Les deux réincarnations fantasmagoriques trouvent refuge dans les limbes d’un monde occulte envahi par une brume sépulcrale dans une forêt allégorique de bambous. Kaneto Shindo obscurcit la ligne intangible démarquant les morts des vivants à travers lesquels les esprits maléfiques, le péché et la passion s’extériorisent. Il fait coexister un monde spirituel au monde matériel sans démarcation.
Structures narratives en forme de palindromes
Alors que Onibaba ressortit à l’esthétique du théâtre Nô aux visages poudrés talismaniques et aux masques
d’Hannya, Kuroneko emprunte au kabuki. Les deux films ont une structure palindromique. Les espaces boisés ont cette même fonction phallique. Le symbolisme de Kuroneko est d’emblée exhibé avec cette forêt de bambous phalliques. La haine du mâle dans Kuroneko est moins primitive et plus raffinée; plus spectrale que sépulcrale.
Les deux films tentent de déverrouiller la sexualité féminine. Onibaba suinte, halète et braille comme un orgasme péniblement atteint. Dans Kuroneko au contraire, les relations sexuelles sont diaphanes et voilées. Alors que dans Onibaba, la magie est un scepticisme menaçant, dans Kuroneko, elle est un subterfuge confondant. Le chat accroupi ajoute une touche de fantastique à la noirceur d’encre des clairs-obscurs.
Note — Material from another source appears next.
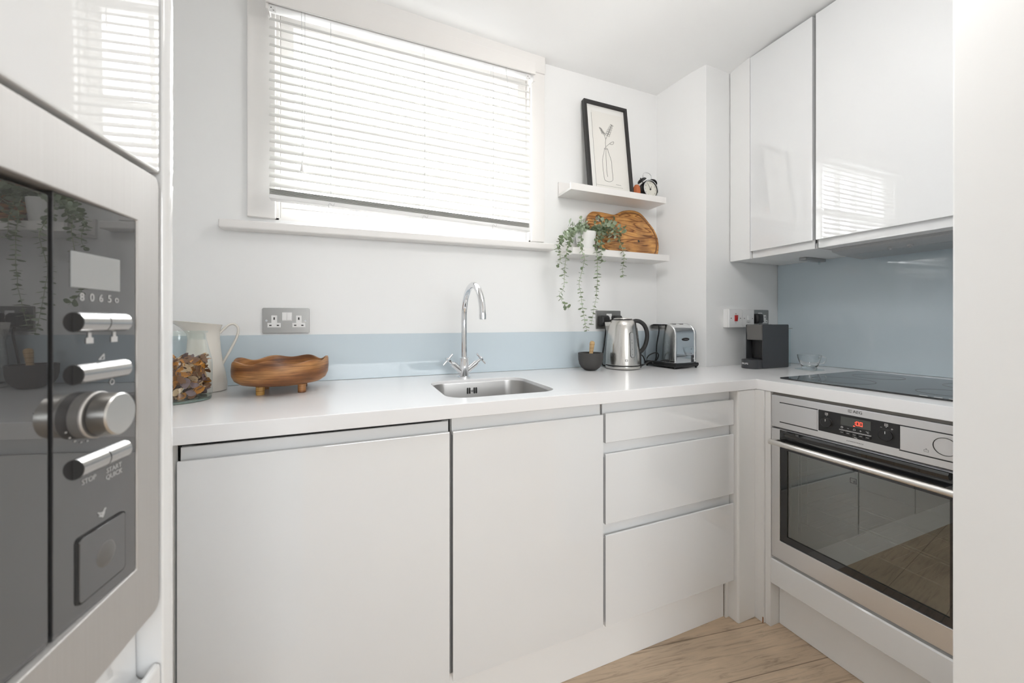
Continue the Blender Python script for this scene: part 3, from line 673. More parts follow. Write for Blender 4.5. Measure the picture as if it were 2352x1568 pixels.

Ceux-ci transcendent les dualités : l’ombre et les lumières, le silence et les bruits assourdis, la vie et la mort.
In fine, la guerre dicte sa propre rationalité au mépris du peuple maintenu dans un infini servage. En communiste convaincu et engagé, Shindo prend résolument la défense des faibles contre les puissants. A son corps défendant, le samouraï soutient sa caste. L’élimination des samouraïs, caste qui finira par disparaître d’elle-même, cible l’oppression économique et sexuelle des serfs qui les a damnés du départ.
Onibaba et Kuroneko (inédit) sortent en salles en versions nouvellement restaurées 4K sous l’égide des films Potemkine.